• _Exercise_: Output each line exactly as it appears, skipping any embedded picture.

• _Collected material_:
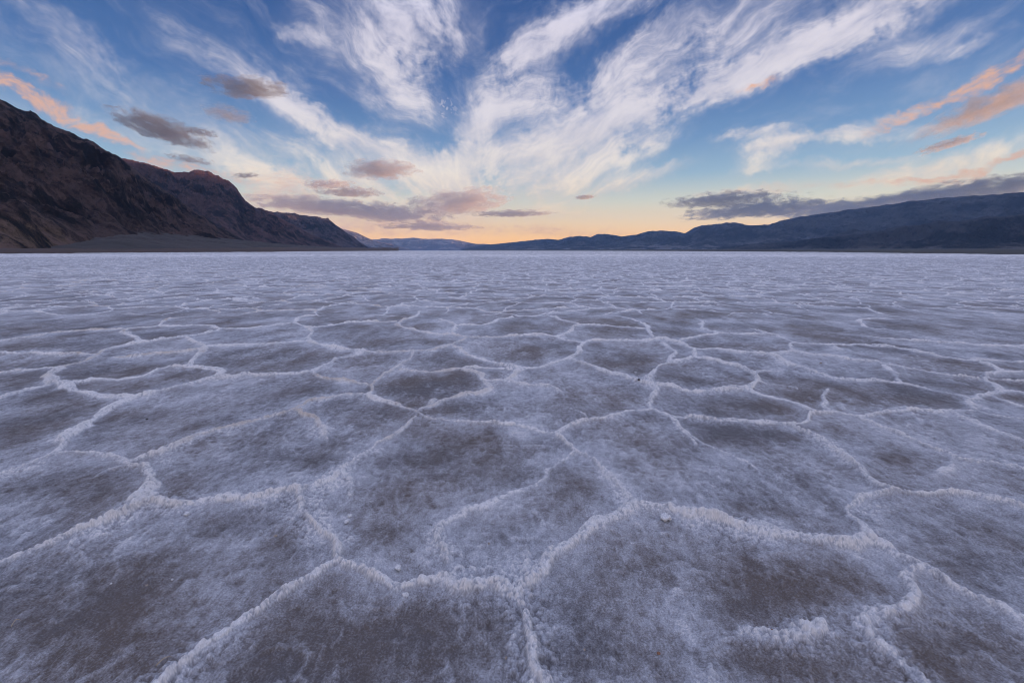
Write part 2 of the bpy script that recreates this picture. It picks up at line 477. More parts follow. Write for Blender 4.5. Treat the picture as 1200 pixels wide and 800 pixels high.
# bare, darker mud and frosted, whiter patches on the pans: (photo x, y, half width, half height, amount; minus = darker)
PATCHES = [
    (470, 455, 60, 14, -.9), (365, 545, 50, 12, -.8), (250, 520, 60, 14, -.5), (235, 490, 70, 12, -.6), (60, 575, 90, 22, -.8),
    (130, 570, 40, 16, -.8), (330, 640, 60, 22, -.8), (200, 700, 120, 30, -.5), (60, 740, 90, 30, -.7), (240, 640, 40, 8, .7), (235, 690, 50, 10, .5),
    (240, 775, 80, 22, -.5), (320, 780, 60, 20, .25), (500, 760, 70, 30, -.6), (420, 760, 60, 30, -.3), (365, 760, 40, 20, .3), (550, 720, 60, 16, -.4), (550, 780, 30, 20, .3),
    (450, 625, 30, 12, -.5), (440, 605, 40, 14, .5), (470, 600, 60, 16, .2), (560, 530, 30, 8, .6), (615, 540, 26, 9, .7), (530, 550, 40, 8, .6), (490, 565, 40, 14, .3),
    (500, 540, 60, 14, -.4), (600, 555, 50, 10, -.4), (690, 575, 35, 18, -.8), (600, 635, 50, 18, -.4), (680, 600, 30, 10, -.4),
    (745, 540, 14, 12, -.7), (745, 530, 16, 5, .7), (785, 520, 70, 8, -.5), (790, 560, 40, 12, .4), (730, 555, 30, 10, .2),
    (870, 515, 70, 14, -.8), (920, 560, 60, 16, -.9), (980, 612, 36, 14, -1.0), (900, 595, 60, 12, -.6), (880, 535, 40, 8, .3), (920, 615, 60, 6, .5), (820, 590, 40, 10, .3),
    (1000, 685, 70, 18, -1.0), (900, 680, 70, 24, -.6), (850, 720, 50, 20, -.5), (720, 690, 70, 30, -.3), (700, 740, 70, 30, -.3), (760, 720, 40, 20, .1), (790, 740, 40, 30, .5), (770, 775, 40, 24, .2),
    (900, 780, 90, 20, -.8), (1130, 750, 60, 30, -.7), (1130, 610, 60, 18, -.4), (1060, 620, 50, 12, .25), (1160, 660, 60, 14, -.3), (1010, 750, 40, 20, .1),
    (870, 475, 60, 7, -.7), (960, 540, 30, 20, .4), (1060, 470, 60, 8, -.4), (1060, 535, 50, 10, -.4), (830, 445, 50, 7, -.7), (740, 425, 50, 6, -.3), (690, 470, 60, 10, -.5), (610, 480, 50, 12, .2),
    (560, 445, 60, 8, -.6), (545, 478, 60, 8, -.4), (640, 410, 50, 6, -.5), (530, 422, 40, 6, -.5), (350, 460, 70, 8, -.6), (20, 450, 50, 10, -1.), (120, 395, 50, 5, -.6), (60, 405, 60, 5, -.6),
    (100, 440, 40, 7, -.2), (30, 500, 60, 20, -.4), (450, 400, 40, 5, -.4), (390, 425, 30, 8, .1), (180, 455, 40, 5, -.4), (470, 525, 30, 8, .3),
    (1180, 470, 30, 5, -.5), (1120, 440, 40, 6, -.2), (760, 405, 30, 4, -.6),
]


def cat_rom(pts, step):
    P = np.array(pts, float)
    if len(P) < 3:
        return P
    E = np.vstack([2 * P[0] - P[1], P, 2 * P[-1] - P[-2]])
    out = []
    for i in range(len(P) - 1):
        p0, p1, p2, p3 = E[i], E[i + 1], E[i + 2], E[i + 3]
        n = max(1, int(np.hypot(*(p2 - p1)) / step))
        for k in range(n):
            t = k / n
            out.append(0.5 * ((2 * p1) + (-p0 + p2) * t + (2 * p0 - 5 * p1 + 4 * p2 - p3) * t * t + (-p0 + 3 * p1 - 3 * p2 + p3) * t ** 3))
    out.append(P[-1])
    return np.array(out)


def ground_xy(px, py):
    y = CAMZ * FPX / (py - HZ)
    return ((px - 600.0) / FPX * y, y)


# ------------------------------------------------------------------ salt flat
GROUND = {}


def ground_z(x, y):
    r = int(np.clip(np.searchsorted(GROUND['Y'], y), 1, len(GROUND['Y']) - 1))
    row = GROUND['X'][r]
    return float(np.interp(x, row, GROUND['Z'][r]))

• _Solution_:
Write part 2 of the bpy script that recreates this picture. It picks up at line 477. More parts follow. Write for Blender 4.5. Treat the picture as 1200 pixels wide and 800 pixels high.
# bare, darker mud and frosted, whiter patches on the pans: (photo x, y, half width, half height, amount; minus = darker)
PATCHES = [
    (470, 455, 60, 14, -.9), (365, 545, 50, 12, -.8), (250, 520, 60, 14, -.5), (235, 490, 70, 12, -.6), (60, 575, 90, 22, -.8),
    (130, 570, 40, 16, -.8), (330, 640, 60, 22, -.8), (200, 700, 120, 30, -.5), (60, 740, 90, 30, -.7), (240, 640, 40, 8, .7), (235, 690, 50, 10, .5),
    (240, 775, 80, 22, -.5), (320, 780, 60, 20, .25), (500, 760, 70, 30, -.6), (420, 760, 60, 30, -.3), (365, 760, 40, 20, .3), (550, 720, 60, 16, -.4), (550, 780, 30, 20, .3),
    (450, 625, 30, 12, -.5), (440, 605, 40, 14, .5), (470, 600, 60, 16, .2), (560, 530, 30, 8, .6), (615, 540, 26, 9, .7), (530, 550, 40, 8, .6), (490, 565, 40, 14, .3),
    (500, 540, 60, 14, -.4), (600, 555, 50, 10, -.4), (690, 575, 35, 18, -.8), (600, 635, 50, 18, -.4), (680, 600, 30, 10, -.4),
    (745, 540, 14, 12, -.7), (745, 530, 16, 5, .7), (785, 520, 70, 8, -.5), (790, 560, 40, 12, .4), (730, 555, 30, 10, .2),
    (870, 515, 70, 14, -.8), (920, 560, 60, 16, -.9), (980, 612, 36, 14, -1.0), (900, 595, 60, 12, -.6), (880, 535, 40, 8, .3), (920, 615, 60, 6, .5), (820, 590, 40, 10, .3),
    (1000, 685, 70, 18, -1.0), (900, 680, 70, 24, -.6), (850, 720, 50, 20, -.5), (720, 690, 70, 30, -.3), (700, 740, 70, 30, -.3), (760, 720, 40, 20, .1), (790, 740, 40, 30, .5), (770, 775, 40, 24, .2),
    (900, 780, 90, 20, -.8), (1130, 750, 60, 30, -.7), (1130, 610, 60, 18, -.4), (1060, 620, 50, 12, .25), (1160, 660, 60, 14, -.3), (1010, 750, 40, 20, .1),
    (870, 475, 60, 7, -.7), (960, 540, 30, 20, .4), (1060, 470, 60, 8, -.4), (1060, 535, 50, 10, -.4), (830, 445, 50, 7, -.7), (740, 425, 50, 6, -.3), (690, 470, 60, 10, -.5), (610, 480, 50, 12, .2),
    (560, 445, 60, 8, -.6), (545, 478, 60, 8, -.4), (640, 410, 50, 6, -.5), (530, 422, 40, 6, -.5), (350, 460, 70, 8, -.6), (20, 450, 50, 10, -1.), (120, 395, 50, 5, -.6), (60, 405, 60, 5, -.6),
    (100, 440, 40, 7, -.2), (30, 500, 60, 20, -.4), (450, 400, 40, 5, -.4), (390, 425, 30, 8, .1), (180, 455, 40, 5, -.4), (470, 525, 30, 8, .3),
    (1180, 470, 30, 5, -.5), (1120, 440, 40, 6, -.2), (760, 405, 30, 4, -.6),
]


def cat_rom(pts, step):
    P = np.array(pts, float)
    if len(P) < 3:
        return P
    E = np.vstack([2 * P[0] - P[1], P, 2 * P[-1] - P[-2]])
    out = []
    for i in range(len(P) - 1):
        p0, p1, p2, p3 = E[i], E[i + 1], E[i + 2], E[i + 3]
        n = max(1, int(np.hypot(*(p2 - p1)) / step))
        for k in range(n):
            t = k / n
            out.append(0.5 * ((2 * p1) + (-p0 + p2) * t + (2 * p0 - 5 * p1 + 4 * p2 - p3) * t * t + (-p0 + 3 * p1 - 3 * p2 + p3) * t ** 3))
    out.append(P[-1])
    return np.array(out)


def ground_xy(px, py):
    y = CAMZ * FPX / (py - HZ)
    return ((px - 600.0) / FPX * y, y)


# ------------------------------------------------------------------ salt flat
GROUND = {}


def ground_z(x, y):
    r = int(np.clip(np.searchsorted(GROUND['Y'], y), 1, len(GROUND['Y']) - 1))
    row = GROUND['X'][r]
    return float(np.interp(x, row, GROUND['Z'][r]))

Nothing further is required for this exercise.